***** Working data

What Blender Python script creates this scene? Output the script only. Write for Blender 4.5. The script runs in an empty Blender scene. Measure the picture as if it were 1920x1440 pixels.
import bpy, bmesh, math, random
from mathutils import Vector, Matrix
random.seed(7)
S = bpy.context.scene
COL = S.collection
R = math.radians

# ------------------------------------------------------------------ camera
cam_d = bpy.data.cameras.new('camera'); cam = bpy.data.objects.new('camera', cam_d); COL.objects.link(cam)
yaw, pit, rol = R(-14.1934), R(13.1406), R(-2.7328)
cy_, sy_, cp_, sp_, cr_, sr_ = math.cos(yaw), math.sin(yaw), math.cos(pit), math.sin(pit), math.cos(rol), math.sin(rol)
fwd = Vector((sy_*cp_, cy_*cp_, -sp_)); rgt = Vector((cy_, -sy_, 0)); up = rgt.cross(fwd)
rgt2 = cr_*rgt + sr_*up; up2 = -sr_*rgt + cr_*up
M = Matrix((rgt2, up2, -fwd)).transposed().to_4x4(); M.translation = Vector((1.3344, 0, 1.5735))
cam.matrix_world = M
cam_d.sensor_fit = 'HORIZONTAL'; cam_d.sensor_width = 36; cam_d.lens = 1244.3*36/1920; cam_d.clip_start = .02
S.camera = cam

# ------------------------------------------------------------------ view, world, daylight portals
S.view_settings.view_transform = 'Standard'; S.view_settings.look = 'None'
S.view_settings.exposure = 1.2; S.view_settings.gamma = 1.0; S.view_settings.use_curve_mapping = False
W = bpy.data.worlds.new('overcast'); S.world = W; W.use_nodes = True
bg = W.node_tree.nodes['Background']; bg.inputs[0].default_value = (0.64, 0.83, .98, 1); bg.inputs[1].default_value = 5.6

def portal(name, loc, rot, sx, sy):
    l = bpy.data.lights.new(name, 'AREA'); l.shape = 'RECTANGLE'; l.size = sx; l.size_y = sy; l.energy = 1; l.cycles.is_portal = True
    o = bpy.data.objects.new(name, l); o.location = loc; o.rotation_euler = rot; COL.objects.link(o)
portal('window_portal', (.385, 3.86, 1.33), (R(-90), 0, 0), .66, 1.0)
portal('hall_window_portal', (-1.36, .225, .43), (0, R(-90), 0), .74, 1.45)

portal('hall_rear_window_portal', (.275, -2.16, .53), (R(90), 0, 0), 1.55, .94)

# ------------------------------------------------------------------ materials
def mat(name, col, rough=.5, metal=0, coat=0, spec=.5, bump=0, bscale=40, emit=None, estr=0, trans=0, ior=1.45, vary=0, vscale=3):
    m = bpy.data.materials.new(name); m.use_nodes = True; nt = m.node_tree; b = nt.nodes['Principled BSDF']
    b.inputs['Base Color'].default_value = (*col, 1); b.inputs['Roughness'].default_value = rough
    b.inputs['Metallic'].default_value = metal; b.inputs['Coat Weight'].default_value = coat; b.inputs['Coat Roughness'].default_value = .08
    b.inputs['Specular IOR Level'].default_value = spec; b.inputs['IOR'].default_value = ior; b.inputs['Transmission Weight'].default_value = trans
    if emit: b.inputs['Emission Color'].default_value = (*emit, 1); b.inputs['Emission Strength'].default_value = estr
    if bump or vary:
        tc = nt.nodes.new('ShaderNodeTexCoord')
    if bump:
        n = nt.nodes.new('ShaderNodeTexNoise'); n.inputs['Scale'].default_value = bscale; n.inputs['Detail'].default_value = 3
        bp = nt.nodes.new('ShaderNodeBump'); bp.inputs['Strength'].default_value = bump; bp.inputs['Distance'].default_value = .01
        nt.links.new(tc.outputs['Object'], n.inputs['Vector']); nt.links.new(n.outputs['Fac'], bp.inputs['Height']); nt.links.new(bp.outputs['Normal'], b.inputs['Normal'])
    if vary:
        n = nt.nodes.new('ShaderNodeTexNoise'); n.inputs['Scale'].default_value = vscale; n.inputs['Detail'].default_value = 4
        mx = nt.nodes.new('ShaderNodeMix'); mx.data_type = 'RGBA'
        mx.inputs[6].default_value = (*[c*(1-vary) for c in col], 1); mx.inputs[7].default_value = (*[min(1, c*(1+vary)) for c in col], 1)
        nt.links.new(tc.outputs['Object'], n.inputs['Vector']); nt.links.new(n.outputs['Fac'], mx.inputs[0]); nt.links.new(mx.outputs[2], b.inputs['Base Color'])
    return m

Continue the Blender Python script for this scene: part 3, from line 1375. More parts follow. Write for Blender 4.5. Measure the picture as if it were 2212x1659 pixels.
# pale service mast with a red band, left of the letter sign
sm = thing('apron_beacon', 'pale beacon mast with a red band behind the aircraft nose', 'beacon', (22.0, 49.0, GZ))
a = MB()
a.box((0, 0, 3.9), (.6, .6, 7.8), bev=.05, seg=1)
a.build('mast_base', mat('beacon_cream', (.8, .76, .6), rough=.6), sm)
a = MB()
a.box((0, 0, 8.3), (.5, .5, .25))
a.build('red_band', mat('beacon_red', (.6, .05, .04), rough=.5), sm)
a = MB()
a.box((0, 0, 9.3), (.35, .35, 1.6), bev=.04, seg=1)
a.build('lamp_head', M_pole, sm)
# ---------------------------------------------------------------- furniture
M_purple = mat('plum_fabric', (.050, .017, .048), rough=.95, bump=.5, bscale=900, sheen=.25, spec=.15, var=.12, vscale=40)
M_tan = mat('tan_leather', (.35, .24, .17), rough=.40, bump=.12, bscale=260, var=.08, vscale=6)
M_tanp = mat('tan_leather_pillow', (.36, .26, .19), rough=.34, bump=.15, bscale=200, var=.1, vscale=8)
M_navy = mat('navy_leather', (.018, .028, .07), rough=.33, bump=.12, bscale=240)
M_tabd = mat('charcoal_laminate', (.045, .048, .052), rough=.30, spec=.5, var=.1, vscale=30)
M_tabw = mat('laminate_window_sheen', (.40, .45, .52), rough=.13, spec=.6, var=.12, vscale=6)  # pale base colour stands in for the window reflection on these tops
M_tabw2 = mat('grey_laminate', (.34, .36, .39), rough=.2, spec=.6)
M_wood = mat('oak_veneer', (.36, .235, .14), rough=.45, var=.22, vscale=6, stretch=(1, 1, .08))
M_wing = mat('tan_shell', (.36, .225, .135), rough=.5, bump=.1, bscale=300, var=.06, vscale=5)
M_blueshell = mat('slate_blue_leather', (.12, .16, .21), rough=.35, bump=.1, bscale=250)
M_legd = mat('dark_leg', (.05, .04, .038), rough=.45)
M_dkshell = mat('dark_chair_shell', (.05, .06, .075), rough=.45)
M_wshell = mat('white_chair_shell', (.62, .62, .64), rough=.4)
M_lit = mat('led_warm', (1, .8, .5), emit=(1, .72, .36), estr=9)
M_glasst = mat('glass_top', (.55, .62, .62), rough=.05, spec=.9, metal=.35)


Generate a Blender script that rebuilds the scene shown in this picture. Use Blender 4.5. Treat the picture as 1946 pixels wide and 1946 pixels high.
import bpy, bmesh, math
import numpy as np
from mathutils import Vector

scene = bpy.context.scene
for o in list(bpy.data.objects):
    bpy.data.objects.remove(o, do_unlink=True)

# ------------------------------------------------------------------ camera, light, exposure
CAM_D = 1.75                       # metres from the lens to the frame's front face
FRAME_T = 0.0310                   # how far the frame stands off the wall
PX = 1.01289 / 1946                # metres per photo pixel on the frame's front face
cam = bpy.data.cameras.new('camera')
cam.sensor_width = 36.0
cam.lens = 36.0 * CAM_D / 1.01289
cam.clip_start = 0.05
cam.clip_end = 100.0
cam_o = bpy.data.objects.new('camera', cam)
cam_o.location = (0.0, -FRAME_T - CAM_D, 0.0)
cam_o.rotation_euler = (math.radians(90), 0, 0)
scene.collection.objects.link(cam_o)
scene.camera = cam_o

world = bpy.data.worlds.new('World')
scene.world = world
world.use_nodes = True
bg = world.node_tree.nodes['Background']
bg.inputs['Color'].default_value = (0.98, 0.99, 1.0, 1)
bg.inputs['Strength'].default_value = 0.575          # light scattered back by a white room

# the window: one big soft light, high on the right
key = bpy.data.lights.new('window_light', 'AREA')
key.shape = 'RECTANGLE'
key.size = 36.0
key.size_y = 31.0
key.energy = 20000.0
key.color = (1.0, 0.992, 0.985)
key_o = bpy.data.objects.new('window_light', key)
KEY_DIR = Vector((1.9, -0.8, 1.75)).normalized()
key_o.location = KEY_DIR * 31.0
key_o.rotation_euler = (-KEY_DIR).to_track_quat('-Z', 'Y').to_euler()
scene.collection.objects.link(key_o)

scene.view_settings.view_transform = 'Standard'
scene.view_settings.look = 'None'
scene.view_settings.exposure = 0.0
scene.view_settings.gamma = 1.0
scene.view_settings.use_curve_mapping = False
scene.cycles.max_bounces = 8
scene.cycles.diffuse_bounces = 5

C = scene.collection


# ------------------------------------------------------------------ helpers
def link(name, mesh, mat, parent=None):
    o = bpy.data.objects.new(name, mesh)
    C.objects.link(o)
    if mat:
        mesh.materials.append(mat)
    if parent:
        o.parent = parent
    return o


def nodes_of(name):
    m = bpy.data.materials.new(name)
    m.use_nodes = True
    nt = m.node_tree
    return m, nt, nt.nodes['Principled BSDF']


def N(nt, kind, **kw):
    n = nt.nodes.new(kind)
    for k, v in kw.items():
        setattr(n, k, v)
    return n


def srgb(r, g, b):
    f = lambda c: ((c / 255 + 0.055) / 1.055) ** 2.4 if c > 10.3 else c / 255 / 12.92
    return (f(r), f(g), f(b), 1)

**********

» **Problem**
Can you write out the lines above, from the first one through the one containing "0), .74, 1.45)", exactly as they appear and nothing more?

» **Written solution**
What Blender Python script creates this scene? Output the script only. Write for Blender 4.5. The script runs in an empty Blender scene. Measure the picture as if it were 1920x1440 pixels.
import bpy, bmesh, math, random
from mathutils import Vector, Matrix
random.seed(7)
S = bpy.context.scene
COL = S.collection
R = math.radians

# ------------------------------------------------------------------ camera
cam_d = bpy.data.cameras.new('camera'); cam = bpy.data.objects.new('camera', cam_d); COL.objects.link(cam)
yaw, pit, rol = R(-14.1934), R(13.1406), R(-2.7328)
cy_, sy_, cp_, sp_, cr_, sr_ = math.cos(yaw), math.sin(yaw), math.cos(pit), math.sin(pit), math.cos(rol), math.sin(rol)
fwd = Vector((sy_*cp_, cy_*cp_, -sp_)); rgt = Vector((cy_, -sy_, 0)); up = rgt.cross(fwd)
rgt2 = cr_*rgt + sr_*up; up2 = -sr_*rgt + cr_*up
M = Matrix((rgt2, up2, -fwd)).transposed().to_4x4(); M.translation = Vector((1.3344, 0, 1.5735))
cam.matrix_world = M
cam_d.sensor_fit = 'HORIZONTAL'; cam_d.sensor_width = 36; cam_d.lens = 1244.3*36/1920; cam_d.clip_start = .02
S.camera = cam

# ------------------------------------------------------------------ view, world, daylight portals
S.view_settings.view_transform = 'Standard'; S.view_settings.look = 'None'
S.view_settings.exposure = 1.2; S.view_settings.gamma = 1.0; S.view_settings.use_curve_mapping = False
W = bpy.data.worlds.new('overcast'); S.world = W; W.use_nodes = True
bg = W.node_tree.nodes['Background']; bg.inputs[0].default_value = (0.64, 0.83, .98, 1); bg.inputs[1].default_value = 5.6

def portal(name, loc, rot, sx, sy):
    l = bpy.data.lights.new(name, 'AREA'); l.shape = 'RECTANGLE'; l.size = sx; l.size_y = sy; l.energy = 1; l.cycles.is_portal = True
    o = bpy.data.objects.new(name, l); o.location = loc; o.rotation_euler = rot; COL.objects.link(o)
portal('window_portal', (.385, 3.86, 1.33), (R(-90), 0, 0), .66, 1.0)
portal('hall_window_portal', (-1.36, .225, .43), (0, R(-90), 0), .74, 1.45)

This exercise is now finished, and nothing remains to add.